Foxwood Sports Steps Into HS Marketing Void

by Talk Business & Politics ([email protected]) 88 views 

The October demise of Athletic World Advertising, once the world’s largest sports schedule poster company, has opened the door for a new company to revise the business model.

Foxwood Sports opened in early November at the old Lindsey Real Estate building in Fayetteville and has been busy stepping into the marketing void and signing up schools for next fall.

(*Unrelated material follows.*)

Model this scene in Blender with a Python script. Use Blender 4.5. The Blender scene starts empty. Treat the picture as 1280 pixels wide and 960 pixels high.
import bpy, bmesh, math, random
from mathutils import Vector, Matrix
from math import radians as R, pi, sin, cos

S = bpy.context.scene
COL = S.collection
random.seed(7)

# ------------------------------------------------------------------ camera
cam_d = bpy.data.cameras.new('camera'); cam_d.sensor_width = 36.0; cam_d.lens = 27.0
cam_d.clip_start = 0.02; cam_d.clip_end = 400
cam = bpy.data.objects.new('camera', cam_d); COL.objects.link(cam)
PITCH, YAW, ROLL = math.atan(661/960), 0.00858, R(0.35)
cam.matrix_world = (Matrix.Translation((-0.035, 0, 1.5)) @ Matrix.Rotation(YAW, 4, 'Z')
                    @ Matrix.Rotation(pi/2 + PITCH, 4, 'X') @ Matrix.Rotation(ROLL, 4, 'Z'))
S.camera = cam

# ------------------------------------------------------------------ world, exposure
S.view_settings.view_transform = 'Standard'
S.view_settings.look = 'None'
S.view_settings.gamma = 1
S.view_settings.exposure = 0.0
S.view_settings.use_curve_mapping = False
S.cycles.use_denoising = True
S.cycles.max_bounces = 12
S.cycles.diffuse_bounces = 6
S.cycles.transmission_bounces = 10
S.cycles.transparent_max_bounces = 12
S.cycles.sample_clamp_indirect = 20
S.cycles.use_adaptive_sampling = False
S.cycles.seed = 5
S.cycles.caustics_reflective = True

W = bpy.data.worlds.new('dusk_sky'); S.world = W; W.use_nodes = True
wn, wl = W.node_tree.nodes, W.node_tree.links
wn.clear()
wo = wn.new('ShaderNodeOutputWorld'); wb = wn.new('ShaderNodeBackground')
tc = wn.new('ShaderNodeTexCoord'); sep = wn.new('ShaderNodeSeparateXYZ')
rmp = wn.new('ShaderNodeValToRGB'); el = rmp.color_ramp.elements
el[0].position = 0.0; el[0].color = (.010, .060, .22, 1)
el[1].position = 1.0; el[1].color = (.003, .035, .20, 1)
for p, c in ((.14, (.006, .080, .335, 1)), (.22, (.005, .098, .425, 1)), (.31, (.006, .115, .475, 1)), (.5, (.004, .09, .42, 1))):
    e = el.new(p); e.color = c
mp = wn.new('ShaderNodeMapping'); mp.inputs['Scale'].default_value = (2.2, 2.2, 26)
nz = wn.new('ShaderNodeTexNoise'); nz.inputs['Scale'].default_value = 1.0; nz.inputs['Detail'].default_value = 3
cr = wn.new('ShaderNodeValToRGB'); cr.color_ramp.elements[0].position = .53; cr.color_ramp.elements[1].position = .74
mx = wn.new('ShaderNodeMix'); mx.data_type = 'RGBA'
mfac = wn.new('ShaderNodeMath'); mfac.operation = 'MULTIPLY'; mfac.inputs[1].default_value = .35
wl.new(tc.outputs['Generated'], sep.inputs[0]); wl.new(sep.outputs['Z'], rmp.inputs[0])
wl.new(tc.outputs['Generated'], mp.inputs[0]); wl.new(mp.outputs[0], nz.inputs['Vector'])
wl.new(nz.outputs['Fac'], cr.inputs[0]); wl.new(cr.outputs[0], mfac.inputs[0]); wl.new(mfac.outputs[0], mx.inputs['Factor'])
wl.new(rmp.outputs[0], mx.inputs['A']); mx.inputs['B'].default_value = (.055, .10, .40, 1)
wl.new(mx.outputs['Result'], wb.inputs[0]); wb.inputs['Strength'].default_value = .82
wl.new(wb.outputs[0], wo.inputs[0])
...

Foxwood employs around seven now, with the potential to reach as many as two dozen once the company is in full swing. Foxwood has purchased Varsity Advertising of Russellville to take advantage of its reach in the Arkansas River Valley. The parent company of Foxwood is CrossWood Associates Inc., a global commodities trading company owned by Steve Renfro.

Foxwood Sports will be competing with Game On, the successor company to AWA created by Mark McQueen, a former AWA manager who formed Game On in May and has since taken on many former AWA employees.

AWA’s financial situation deteriorated in its final months, leading it to stop making stock payments to the late founder Gregg Ogden’s brother Brick Ogden, who then defaulted on a loan from The Bank of Fayetteville that used his share payments as collateral.

AWA also got behind in its rebate payments to area high schools – by as much as $3 million according to some reports – leaving a bad taste with many administrators.

Tatum Owenby, 29, a Greenwood native and a former Arkansas Razorback football player, said not only is his company committed to fulfilling its obligations, it will expand the business model beyond posters to help high schools better leverage their brands to increase revenue in tightening economic times. Owenby has been involved in the online advertising business for the last four years.

“We’re primarily a sports fundraising company,” Owneby said. “Our vision is to go outside the lines of what’s been the norm for 25 years, which is just a poster business.

“We have a much greater vision to generate rebates for athletic departments through online components and different print formats.”